Perhaps, perhaps, perhaps

 Ranting has something of a bad name. People who rant might be a little unhinged. Or taking themselves – and their topic – too seriously. But a good rant is magnificent. You don’t need so many words, sure. But if you pile up the words, the tautologies, the repetitions, the variations, just right, you can make something decadent, something breath-taking. The first moment of Checkout 19 that takes the breath away, for me, is Claire-Louise Bennett’s beautiful, and utterly relatable, tirade about the empty promises made by the education system to the children of working-class parents in working-class towns.

But it’s not just ranting that Bennett does so brilliantly in Checkout 19. She also eulogises. She sketches. She exhibits. She reminisces. She brings to life. But everywhere, this is a book that uses more words where fewer might have done. And so it should, because this is a book about reading, about how reading brings one to life, and how reading is a way out of and into lives we may wish to shake off or burrow our way into.

The vivacity of language and its capacity to reposition both the reader and the writer is not just a theme but a method for Bennett. The nameless narrator, who shares many biographical details with her author (as a working-class girl from the west country who studies English Literature in London before moving to Ireland and writing for a living) flits between first, second and third persons, between past, present and future tenses. She brings us close, pushes us away, orients, reorients and disorients us, even as Bennett depicts her creation’s own shimmering, shifting, unstable identities.
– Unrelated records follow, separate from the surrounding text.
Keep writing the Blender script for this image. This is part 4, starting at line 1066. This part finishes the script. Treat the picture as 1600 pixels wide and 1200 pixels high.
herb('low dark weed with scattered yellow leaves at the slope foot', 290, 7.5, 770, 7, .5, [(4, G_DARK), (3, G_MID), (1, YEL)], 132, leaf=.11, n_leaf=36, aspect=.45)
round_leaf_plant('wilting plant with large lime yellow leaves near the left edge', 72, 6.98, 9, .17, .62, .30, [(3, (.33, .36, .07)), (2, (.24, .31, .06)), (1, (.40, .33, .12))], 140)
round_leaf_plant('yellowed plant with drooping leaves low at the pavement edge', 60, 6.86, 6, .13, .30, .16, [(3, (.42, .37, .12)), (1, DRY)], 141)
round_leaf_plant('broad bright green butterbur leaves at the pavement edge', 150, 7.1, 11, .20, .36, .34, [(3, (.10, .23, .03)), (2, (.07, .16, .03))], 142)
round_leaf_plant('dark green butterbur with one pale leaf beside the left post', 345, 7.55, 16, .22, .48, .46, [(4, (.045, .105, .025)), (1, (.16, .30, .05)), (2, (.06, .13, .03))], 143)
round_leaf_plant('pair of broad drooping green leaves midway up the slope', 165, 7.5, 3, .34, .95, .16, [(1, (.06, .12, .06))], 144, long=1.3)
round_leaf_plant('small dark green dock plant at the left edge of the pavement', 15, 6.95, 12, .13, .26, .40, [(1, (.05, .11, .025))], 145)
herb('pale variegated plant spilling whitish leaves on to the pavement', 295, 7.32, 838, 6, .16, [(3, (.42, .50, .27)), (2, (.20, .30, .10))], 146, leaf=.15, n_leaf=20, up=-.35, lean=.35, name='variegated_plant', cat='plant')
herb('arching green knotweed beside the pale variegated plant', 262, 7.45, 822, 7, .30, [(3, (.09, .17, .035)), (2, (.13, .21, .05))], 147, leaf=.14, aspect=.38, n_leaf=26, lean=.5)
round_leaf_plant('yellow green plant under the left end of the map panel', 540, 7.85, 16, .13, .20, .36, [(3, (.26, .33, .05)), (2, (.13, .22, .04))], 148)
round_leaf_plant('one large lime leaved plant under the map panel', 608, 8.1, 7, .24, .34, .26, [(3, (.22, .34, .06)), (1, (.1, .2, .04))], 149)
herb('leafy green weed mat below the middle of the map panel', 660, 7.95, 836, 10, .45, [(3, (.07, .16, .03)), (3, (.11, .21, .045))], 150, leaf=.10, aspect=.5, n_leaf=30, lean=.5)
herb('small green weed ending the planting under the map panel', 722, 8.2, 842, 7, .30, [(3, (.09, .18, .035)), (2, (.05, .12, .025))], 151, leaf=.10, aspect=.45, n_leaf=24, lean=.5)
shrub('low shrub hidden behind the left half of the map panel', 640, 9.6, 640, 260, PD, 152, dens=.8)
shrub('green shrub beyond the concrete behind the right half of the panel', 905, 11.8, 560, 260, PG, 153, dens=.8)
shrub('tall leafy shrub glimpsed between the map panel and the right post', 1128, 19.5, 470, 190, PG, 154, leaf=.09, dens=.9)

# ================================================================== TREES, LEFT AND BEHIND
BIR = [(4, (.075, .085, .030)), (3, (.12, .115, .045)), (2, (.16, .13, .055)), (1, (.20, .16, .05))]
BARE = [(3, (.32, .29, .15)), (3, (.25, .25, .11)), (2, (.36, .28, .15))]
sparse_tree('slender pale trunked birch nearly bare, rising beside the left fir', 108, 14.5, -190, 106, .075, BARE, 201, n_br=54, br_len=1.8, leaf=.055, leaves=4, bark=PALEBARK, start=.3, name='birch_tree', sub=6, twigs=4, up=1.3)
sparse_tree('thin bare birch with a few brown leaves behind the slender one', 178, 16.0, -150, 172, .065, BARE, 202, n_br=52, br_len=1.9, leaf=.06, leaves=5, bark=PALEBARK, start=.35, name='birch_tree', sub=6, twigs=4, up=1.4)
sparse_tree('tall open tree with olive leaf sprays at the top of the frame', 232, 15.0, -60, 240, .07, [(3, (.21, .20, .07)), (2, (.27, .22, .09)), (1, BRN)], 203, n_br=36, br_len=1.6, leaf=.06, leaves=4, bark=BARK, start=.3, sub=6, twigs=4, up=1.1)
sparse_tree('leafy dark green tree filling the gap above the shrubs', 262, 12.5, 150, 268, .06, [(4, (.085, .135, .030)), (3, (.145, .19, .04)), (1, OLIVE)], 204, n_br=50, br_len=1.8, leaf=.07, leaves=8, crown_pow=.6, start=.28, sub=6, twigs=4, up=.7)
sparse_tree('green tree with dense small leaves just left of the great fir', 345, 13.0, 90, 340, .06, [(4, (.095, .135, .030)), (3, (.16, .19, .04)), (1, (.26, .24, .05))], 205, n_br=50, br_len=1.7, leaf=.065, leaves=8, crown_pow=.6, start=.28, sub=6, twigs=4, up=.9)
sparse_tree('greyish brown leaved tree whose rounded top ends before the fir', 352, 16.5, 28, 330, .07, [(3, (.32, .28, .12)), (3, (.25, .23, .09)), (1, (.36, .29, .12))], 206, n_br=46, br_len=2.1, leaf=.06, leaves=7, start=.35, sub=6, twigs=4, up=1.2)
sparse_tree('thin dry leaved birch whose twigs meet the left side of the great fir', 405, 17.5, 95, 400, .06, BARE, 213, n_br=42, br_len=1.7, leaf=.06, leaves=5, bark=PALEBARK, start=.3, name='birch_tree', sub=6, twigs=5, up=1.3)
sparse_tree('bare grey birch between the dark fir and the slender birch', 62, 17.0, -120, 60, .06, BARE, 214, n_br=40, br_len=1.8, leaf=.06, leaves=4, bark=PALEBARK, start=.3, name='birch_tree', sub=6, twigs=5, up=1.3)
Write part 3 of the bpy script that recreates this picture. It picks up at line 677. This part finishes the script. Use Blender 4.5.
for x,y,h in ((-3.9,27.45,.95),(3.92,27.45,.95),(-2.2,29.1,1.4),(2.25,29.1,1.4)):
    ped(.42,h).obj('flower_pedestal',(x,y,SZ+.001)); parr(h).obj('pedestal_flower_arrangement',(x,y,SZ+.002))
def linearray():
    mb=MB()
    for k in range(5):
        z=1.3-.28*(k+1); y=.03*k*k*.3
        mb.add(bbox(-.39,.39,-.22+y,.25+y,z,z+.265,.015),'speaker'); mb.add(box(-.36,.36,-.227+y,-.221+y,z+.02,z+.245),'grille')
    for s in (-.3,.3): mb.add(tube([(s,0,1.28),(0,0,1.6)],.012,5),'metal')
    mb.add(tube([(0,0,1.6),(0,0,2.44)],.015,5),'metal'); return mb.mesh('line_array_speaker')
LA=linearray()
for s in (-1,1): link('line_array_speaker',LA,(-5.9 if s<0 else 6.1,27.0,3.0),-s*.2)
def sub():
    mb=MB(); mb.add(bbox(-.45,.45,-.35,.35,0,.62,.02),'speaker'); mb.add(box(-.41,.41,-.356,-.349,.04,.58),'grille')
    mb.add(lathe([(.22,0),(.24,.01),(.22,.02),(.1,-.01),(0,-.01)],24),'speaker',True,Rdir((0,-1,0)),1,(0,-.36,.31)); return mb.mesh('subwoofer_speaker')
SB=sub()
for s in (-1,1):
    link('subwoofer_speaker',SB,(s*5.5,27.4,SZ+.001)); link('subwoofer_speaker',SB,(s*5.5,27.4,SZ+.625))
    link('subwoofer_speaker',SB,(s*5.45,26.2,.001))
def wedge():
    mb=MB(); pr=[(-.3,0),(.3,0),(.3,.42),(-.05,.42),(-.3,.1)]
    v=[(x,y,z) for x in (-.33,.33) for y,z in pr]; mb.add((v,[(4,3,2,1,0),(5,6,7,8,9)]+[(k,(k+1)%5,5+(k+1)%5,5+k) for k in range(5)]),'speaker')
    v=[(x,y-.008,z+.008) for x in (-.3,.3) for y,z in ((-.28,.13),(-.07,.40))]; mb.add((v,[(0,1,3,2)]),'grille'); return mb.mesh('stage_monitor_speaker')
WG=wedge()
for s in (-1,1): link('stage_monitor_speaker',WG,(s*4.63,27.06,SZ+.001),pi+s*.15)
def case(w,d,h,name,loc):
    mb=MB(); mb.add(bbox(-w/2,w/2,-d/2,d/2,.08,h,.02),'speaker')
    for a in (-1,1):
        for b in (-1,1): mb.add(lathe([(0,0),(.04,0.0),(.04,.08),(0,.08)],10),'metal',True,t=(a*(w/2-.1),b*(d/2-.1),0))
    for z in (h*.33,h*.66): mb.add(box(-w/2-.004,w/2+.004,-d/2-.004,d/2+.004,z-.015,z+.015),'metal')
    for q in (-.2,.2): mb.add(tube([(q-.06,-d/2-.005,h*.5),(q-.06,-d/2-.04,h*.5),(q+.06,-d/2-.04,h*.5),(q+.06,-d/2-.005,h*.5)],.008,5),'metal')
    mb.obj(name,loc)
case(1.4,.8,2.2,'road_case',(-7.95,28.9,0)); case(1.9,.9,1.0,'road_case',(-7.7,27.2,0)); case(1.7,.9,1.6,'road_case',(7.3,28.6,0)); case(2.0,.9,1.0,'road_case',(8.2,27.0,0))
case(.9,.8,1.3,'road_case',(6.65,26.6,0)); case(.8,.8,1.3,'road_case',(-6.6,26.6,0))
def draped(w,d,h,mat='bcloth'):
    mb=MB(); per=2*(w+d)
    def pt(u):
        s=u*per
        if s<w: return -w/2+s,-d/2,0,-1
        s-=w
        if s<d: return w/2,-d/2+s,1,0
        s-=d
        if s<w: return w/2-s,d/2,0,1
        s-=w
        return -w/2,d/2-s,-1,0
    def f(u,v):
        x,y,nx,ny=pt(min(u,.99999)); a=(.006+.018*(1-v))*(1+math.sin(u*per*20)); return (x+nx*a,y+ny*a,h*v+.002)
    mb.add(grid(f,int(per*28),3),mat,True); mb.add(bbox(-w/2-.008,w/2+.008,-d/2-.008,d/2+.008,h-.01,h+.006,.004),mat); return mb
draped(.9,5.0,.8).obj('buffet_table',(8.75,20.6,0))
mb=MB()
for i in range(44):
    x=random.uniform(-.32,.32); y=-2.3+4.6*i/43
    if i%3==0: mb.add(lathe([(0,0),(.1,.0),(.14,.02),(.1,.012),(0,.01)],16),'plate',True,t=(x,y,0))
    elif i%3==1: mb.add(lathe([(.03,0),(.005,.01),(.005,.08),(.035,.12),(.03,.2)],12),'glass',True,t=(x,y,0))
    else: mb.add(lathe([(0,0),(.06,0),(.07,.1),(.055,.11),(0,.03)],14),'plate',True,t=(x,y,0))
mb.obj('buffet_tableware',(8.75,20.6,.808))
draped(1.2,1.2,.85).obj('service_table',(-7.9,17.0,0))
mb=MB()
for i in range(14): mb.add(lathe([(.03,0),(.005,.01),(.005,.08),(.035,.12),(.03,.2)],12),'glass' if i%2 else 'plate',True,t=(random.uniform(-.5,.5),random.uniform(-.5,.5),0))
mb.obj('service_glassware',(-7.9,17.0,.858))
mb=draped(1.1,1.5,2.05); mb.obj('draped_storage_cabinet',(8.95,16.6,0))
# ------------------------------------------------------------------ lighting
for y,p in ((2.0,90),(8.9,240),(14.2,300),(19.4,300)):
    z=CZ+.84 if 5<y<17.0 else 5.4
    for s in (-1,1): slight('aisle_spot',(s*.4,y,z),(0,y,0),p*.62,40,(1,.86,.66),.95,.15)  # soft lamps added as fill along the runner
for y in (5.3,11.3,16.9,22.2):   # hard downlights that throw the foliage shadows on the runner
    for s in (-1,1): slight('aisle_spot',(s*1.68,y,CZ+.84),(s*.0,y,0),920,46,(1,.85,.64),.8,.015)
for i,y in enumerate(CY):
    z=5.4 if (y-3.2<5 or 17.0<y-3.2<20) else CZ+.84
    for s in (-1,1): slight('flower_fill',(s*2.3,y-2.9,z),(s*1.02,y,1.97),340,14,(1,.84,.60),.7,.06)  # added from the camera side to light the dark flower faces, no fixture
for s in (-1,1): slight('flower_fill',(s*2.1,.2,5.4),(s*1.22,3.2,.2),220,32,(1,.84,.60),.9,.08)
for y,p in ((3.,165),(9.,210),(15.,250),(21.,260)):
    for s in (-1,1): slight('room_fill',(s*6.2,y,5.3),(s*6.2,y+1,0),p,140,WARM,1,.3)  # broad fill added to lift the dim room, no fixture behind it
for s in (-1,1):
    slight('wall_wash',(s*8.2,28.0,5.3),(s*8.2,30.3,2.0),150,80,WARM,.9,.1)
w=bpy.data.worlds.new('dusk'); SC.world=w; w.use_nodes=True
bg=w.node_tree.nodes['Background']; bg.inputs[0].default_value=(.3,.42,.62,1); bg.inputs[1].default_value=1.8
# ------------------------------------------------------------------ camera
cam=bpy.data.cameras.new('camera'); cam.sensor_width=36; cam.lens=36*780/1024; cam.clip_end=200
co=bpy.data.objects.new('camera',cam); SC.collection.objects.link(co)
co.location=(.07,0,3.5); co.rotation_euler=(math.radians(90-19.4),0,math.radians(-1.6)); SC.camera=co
Checkout 19 doesn’t just pile up words and identities. It piles up books. So many books are mentioned in this novel, that I would recommend it simply on the basis that it’s a much more engaging way of finding new books to read than browsing bestseller lists or online ratings and reviews.

Yet there are many more reasons why you should read this book. Most of these might be summed up in the word ‘perhaps’. Bennett writes ‘perhaps’ 122 times in this novel of around 240 pages. It is critical because this book deals with the infinite slippery possibility of memory, of literature, and of life. Certainty is peddled by liars, demagogues and school teachers. Open a book – open this book – and you’ll find that ‘you don’t ever step into the same book twice after all’, because neither you nor the book that brings you to life are ever truly fixed in place.